Ketiga, berbaik sangkalah kepada pasangan kita. Ingatlah setiap kebaikan yang dilakukannya serta terimalah bagaimanapun keadaannya. Bersabarlah atas kejelekan tabiatnya. Selain itu, bersikaplah lemah lembut, hargailah setiap yang dilakukannya serta lakukan tugas kita sebagai pasangan yang mesti melakukan kewajiban dalam rumah tangga.

Keempat, jangan coba-coba untuk membandingkan pasangan kita dengan orang lain. Hal ini akan membuka peluang bagi adanya wanita idaman lain (WIL) atau pria idaman lain (PIL) sebagai tempat menambatkan cinta kita yang tengah terseok-seok. Jika masih belum cukup, mungkin dengan berterus terang kepada pasangan akan mengurangi beban perasaan kita. Selain itu, mengkomunikasikannya dengan cara yang baik akan mendapatkan titik temu dan akhirnya akan membuahkan jalan keluar yang baik. Namun, kita juga mesti siap dengan segala konsekuensi yang akan terjadi.
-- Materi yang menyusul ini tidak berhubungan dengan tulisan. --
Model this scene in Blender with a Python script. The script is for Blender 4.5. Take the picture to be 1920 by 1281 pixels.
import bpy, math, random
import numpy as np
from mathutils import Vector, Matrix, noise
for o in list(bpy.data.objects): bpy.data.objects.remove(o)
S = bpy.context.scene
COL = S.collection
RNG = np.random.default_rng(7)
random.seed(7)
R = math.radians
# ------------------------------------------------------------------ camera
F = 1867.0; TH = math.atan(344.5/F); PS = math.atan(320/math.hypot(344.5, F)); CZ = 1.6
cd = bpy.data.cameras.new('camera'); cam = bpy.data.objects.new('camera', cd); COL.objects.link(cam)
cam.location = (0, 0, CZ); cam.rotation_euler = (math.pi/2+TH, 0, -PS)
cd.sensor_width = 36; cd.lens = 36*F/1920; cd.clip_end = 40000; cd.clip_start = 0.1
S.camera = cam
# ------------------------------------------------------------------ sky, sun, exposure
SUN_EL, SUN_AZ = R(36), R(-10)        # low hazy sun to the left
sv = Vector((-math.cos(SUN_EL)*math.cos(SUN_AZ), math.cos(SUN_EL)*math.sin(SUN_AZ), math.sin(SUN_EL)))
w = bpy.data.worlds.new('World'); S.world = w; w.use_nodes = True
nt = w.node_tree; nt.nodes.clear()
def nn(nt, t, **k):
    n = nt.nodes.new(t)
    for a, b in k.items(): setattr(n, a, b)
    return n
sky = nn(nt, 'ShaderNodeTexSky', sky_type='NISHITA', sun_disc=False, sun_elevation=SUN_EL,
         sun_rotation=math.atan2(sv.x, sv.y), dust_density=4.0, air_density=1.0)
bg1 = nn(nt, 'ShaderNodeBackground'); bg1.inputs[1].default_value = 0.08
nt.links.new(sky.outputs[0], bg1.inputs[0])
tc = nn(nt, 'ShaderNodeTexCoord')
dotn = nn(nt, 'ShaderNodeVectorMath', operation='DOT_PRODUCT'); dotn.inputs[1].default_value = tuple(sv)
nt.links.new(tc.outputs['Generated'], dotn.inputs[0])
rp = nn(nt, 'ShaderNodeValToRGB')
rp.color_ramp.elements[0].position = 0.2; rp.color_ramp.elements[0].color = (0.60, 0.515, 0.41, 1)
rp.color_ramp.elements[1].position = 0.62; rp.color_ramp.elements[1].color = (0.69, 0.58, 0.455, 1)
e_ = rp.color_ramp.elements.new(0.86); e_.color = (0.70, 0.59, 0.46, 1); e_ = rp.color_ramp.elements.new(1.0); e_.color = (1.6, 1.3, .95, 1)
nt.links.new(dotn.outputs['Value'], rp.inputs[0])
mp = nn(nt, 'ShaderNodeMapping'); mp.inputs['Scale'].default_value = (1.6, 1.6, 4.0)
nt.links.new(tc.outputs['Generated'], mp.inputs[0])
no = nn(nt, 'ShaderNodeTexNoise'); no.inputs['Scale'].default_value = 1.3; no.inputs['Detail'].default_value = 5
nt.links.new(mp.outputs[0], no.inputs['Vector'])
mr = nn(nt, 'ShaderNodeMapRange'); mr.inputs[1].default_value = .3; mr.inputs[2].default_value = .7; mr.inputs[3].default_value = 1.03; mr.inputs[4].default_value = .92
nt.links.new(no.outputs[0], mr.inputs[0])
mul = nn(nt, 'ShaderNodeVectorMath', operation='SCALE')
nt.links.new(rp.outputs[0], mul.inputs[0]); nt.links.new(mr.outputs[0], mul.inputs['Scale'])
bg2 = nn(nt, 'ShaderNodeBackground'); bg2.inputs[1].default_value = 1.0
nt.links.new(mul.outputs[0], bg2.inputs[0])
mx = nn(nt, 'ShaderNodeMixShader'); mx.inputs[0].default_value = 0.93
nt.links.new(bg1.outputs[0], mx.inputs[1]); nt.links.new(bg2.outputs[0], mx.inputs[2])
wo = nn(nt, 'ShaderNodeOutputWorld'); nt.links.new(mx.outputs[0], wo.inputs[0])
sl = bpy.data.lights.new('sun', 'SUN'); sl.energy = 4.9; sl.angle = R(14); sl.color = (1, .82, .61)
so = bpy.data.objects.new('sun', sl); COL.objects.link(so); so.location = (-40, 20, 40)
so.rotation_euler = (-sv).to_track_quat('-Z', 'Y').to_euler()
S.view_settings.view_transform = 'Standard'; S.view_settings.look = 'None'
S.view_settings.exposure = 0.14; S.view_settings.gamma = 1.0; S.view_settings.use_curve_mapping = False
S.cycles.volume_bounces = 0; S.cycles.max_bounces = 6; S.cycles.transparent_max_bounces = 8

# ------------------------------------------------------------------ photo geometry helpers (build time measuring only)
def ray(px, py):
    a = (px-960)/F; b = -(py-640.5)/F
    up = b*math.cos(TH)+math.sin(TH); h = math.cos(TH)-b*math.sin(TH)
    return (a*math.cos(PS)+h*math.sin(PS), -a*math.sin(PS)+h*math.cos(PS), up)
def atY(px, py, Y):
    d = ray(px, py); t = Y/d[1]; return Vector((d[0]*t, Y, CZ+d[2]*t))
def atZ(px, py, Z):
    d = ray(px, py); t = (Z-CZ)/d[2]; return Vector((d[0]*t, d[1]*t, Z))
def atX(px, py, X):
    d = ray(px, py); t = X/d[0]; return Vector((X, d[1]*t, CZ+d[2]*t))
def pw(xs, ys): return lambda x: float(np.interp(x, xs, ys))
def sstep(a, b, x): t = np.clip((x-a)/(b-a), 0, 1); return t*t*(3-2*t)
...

Selanjutnya, memintalah kepada Allah Swt agar cinta itu hadir di hati kita. Sebab, Dia-lah yang membolak-balikan hati manusia. Terakhir, belajarlah untuk ikhlas dengan segala hal yang terjadi. Berlapang dadalah bahwa ini adalah bagian hidup yang menjadi tekdir kita.

Akhirnya, bagi saya peribadi, menikah jelas mesti ada cinta. Maka mengenal calon pasangan sebelum memutuskan menikah sangat penting, bahkan dianjurkan oleh Rasulullah Saw. Hal ini semata-mata agar bertambah keyakinan dan terbersit rasa cinta karena rasa cinta merupakan salah satu elemen penting dalam membina rumah tanggga. Kesolehan memang menjadi fondasi utama, tetapi jika rumah tanpa atap, akankah bangunan sempurna? Wallâhu A’lam.